April is National Child Abuse Prevention Month. In recognition of the month, the Child Welfare Information Gateway shares several publications focused on supporting families and preventing child abuse:
- Separating Poverty From Neglect in Child Welfare
- Two-Generation Approaches to Supporting Family Well-Being
- Forensic Interviewing: A Primer for Child Welfare Professionals
- Protective Factors Approaches in Child Welfare
- Factores de protección para una familia fuerte (Protective Factors for a Strong Family)
- Child Welfare Practice to Address Racial Disproportionality and Disparity
- Family Engagement: Partnering With Families to Improve Child Welfare Outcomes
- In-Home Services to Strengthen Children and Families
We especially appreciate the recommendations in Family Engagement: Partnering With Families to Improve Child Welfare Outcomes and that it ties family-driven approaches, such as parent-peer support, to better outcomes for children and families. It discusses the importance of developing strong relationships between foster and birth families and case workers supporting these relationships.
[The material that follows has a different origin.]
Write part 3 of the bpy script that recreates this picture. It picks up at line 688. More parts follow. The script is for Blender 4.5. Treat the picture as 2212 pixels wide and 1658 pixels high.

It describes the Quality Parenting Initiative (QPI), a transformative approach to child welfare that “puts those with lived experiences at the center of policy change.”
Recent legislation is consistent with these approaches. House Bill 510 includes a Foster Parent Bill of Rights. One of the rights is: “The opportunity to request from the youth court permission to communicate with the child’s birth family, previous foster parents of the child, and prospective and finalized adoptive parents of the child, without the threat of reprisal. However, this right creates no obligation of the birth family, previous foster parents, or prospective and finalized adoptive parents to communicate in return.”
Foster parents can support birth families and serve as mentors. Yet they are often under-utilized in an already stretched system in which overtaxed caseworkers may not be able to provide all the support needed to birth families. Birth families are sometimes more receptive to foster families than people they perceive as part of “the system.”
There is tremendous potential to support families involved in Mississippi’s child welfare system with family-driven approaches, such as parent-to-parent peer support and engaging families in policy development. We look forward to opportunities to help the state to implement these approaches. Mississippi’s statutorily mandated system of care infrastructure provides an excellent foundation for building these practices.